When faced with Trump’s extremism, the media falter: Macdonald
2016/11/29 Leave a comment
Good commentary by Neil Macdonald:
It’s warming and bias-confirming to browse quotes about the importance of journalism to democracy. Thomas Jefferson said he’d vastly prefer newspapers without government to government without newspapers.
Napoleon said four newspapers are more to be feared than a thousand bayonets.
But others saw into the reality most journalists know well, and live daily.
George Orwell noted that “anyone who challenges the prevailing orthodoxy finds himself silenced with surprising effectiveness.” Noam Chomsky characterized the media as the guard dog of the establishment, rather than the watchdog.
And Norman J. Ornstein said just the other day that the mainstream press, “behaving like a battered spouse,” is knuckling under to the new president-elect, normalizing extremism, rationalizing boorish thuggery, “thinking ‘Maybe it’s us…we should be nicer to him.'”
Ornstein, a left-leaning resident scholar at the right-leaning American Enterprise Institute, has been on a Twitter tear since Nov. 8, adding his scorn of the media to that of Donald Trump’s legions.
Righties have long despised what they call the “lamestream media,” preferring, somewhat like the hard left, to swim exclusively in their own pool, eagerly consuming the demagoguery of websites like Breitbart, arguably the choice of “white nationalists” once led by Steve Bannon, Trump’s new chief policy adviser.
There, they are reassured that Hillary Clinton is a criminal, that blacks are responsible for the treatment of blacks, that leftists are conspiringagainst Christmas, and so forth.
It’s a cartoonish view, one cheered on by Trump himself, who liked to goad crowds at his rallies against the reporters following him, complaining media outlets were deliberately ignoring his popularity, even as they did just the opposite.
Fear of audience
Ornstein, though, is relentlessly grinding his fist into a vulnerability that mainstream reporters know actually exists, but which they seldom acknowledge. My craft is often corporatist, hopelessly bourgeois, genuflects to power and, ultimately, fears its audience.
Anyone who requires proof of that need only review the unhinged media madness after 9/11; suddenly, anyone who opposed invading Iraq was pro-terrorist. Entire cities in Iraq were populated by terrorists. Patriotic correctness eclipsed the political correctness, and George W. Bush quickly brought most of the national press corps, whimpering, to heel.
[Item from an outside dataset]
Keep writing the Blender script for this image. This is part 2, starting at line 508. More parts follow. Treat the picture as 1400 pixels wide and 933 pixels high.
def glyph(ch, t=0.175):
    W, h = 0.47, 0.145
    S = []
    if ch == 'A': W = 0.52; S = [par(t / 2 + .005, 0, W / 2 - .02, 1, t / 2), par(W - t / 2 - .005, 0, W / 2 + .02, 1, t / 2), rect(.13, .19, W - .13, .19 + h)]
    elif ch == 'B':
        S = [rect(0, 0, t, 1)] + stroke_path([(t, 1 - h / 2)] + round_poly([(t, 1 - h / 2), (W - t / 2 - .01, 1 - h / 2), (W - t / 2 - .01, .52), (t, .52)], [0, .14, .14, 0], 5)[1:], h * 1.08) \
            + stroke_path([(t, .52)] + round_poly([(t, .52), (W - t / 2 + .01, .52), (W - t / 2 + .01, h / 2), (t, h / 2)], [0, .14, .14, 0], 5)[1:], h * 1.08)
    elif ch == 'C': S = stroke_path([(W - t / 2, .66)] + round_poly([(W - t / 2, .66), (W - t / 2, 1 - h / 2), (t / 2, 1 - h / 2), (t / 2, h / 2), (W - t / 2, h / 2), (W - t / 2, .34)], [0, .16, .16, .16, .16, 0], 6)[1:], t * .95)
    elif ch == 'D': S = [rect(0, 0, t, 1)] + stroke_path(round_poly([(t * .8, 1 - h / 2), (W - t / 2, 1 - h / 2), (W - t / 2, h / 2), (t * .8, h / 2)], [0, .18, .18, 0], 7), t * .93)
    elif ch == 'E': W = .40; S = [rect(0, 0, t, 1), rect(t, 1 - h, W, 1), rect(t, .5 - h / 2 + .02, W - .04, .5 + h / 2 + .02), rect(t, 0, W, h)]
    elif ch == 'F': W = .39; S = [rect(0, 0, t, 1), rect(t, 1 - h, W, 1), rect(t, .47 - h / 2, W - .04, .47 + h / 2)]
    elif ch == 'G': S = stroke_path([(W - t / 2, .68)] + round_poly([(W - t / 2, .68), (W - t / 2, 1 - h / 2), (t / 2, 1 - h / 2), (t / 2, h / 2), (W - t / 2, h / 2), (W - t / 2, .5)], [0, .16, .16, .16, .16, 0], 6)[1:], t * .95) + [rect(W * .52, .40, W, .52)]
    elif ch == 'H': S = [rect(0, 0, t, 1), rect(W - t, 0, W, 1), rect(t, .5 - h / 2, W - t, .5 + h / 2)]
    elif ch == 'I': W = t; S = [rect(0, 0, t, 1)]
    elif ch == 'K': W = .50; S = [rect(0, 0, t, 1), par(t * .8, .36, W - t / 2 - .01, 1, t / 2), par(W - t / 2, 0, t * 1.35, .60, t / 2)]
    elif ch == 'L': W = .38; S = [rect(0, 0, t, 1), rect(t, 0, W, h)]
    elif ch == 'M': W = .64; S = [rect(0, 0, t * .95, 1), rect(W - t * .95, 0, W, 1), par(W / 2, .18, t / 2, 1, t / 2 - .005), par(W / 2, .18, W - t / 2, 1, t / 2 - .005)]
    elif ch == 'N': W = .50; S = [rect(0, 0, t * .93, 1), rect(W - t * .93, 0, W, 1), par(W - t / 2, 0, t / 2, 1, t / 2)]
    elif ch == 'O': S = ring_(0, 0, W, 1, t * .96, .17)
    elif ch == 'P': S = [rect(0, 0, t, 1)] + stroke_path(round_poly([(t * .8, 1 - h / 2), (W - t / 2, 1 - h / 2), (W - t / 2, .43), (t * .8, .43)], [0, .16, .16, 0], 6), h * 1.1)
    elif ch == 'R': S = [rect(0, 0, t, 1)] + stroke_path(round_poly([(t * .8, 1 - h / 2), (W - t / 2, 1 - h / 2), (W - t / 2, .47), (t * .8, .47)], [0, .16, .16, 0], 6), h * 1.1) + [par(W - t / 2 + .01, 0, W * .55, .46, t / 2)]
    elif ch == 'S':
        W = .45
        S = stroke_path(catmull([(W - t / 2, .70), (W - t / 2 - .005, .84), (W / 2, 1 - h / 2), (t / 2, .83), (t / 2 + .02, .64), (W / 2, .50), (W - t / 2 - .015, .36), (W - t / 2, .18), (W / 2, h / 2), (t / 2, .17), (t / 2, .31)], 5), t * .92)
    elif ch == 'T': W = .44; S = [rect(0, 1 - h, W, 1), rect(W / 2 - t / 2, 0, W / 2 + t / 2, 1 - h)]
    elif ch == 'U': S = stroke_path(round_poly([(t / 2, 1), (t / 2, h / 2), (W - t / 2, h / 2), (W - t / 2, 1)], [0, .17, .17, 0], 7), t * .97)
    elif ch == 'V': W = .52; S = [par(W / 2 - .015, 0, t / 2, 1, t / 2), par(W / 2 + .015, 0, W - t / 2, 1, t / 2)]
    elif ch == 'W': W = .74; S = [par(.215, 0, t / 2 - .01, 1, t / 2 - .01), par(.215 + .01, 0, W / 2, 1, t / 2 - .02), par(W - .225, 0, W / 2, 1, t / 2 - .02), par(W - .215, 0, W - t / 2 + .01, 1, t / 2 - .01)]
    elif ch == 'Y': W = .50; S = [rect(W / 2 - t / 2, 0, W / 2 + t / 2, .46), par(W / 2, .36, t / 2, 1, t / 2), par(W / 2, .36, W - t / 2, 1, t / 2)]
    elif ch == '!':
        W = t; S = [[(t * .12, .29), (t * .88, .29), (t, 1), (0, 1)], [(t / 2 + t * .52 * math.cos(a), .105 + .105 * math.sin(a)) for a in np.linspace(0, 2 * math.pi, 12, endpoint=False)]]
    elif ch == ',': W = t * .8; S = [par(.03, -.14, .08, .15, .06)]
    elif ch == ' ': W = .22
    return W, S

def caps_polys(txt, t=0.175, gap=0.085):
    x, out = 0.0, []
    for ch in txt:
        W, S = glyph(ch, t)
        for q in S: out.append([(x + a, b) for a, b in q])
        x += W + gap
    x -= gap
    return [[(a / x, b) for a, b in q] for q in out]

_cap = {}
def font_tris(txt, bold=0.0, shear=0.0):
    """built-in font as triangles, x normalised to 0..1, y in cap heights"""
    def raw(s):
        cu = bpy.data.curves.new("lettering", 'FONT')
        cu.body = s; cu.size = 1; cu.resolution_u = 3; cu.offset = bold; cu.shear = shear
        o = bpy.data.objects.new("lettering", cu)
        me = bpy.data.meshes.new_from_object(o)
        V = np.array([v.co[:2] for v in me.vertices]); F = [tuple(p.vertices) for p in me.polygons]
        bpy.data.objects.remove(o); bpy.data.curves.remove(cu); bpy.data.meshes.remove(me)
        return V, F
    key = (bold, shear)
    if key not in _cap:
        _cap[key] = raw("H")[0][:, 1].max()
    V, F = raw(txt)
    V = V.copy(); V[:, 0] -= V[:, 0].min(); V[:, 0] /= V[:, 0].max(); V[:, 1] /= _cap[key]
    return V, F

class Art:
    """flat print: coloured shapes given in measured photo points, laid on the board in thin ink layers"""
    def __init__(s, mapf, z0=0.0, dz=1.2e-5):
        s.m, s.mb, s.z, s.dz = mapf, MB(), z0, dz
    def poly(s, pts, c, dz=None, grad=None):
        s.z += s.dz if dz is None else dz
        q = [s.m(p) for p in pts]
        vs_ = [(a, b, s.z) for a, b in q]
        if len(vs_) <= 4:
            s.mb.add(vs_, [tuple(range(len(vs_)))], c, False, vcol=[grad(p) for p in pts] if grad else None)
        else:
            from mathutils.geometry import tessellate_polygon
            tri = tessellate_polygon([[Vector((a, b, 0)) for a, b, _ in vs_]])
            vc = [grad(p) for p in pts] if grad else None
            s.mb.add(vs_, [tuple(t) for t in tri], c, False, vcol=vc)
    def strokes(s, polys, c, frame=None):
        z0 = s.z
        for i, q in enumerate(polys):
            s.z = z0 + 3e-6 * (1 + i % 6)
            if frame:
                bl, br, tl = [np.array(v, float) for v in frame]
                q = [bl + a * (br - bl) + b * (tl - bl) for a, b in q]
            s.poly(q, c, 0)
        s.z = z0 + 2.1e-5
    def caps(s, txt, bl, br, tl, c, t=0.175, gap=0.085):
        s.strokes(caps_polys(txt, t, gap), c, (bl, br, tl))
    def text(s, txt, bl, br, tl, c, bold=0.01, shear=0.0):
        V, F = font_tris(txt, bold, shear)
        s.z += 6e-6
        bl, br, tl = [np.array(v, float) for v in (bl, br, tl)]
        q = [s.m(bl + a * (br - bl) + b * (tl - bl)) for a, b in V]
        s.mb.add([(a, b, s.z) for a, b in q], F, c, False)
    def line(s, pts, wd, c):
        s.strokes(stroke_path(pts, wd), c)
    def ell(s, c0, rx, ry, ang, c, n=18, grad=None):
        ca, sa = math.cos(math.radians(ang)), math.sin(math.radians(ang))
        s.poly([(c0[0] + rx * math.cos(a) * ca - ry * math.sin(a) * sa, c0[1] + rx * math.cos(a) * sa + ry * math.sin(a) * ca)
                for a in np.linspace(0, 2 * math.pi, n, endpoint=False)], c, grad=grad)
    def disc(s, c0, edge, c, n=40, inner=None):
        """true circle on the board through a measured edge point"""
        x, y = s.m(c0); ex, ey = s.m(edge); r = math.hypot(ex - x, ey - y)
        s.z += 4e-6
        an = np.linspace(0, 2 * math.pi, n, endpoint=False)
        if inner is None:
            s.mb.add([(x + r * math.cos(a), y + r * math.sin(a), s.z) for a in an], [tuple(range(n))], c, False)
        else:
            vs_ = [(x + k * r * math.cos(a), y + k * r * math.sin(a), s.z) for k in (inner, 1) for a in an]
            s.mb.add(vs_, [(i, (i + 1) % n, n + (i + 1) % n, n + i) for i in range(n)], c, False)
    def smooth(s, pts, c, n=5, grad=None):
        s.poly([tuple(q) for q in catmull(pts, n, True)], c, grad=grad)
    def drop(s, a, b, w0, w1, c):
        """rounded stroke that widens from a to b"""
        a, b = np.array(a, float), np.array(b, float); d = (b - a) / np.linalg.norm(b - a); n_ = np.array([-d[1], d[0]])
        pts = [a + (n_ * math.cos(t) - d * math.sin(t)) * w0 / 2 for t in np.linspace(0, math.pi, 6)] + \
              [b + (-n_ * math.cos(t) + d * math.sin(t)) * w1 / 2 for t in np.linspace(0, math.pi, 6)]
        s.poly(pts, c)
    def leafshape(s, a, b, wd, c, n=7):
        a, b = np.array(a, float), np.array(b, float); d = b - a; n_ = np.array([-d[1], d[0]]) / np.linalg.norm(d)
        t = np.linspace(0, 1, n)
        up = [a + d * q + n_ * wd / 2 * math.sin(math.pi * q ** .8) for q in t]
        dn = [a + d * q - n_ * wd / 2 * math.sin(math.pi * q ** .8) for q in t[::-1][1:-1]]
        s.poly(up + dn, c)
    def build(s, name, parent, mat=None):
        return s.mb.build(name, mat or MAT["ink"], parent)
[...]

Now that Trump has been validated by a minority of American voters (Clinton won the popular vote by at least two million votes, roughly the population of America’s largest city), the collective critical faculties of the media are faltering again.
Ornstein is right; extremism is being either ignored or glossed over. When a group of “alt-right” white supremacists held a celebratory party in a Washington restaurant to celebrate Trump’s victory, ending the night with Sieg Heil salutes, it was treated as a bad-apple one-off, even though Trump never proactively disavows his support from the extreme right.
“It is SO politically correct,” Ornstein tweeted sarcastically after that episode, “to frown on Nazi salute, overt antisemitism, and rank racism.”